The Joint Revenue Committee has taken a positive step of sponsoring a proposed corporate income tax that would affect huge companies like Walmart while sparing mom and pop shops. It would raise an estimated $23 million a year, which is a start.

Meanwhile, a special short-term legislative committee focused on coal is working to figure out how to better collect the taxes coal companies already owe.

Gov. Mark Gordon

Other approaches go out of their way to avoid raising new revenues, which is perhaps why they all seem like not-great ideas to address a revenue shortfall.

The Legislature’s Minerals Committee, for instance, backed a confusing draft bill to create a $1 million marketing fund that can be used by the governor to respond to “coal emergencies.”

Potential uses for the fund include promoting coal consumption to other states and Asian markets—just in case they didn’t know about coal’s myriad benefits and its abundant availability in Wyoming.

The fund could also support legal efforts to force Washington state to allow the construction of a coal export terminal, a project that climate advocates have so far blocked. Earlier this year Gov.

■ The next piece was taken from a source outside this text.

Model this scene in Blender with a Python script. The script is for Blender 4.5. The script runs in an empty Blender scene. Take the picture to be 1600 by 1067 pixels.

Gordon tasked his attorney general with figuring out a strategy to execute such a lawsuit.

The fund could also help Wyoming prop up coal-fired power plants when utilities try to retire them, even if the plants are in other states. This tactic goes hand-in-hand with the Legislature’s approval of a bill last session to force utilities to try and find buyers for coal-fired plants in Wyoming rather than simply shutting them down.

Almost as an afterthought, lawmakers who voted to create the fund noted that the money could also maybe help out struggling people in communities like Gillette when coal mines close. This use of the fund would amount to socialism for people, however, rather than socialism for the coal industry, so it naturally drew less enthusiasm from lawmakers who would rather provide corporate handouts.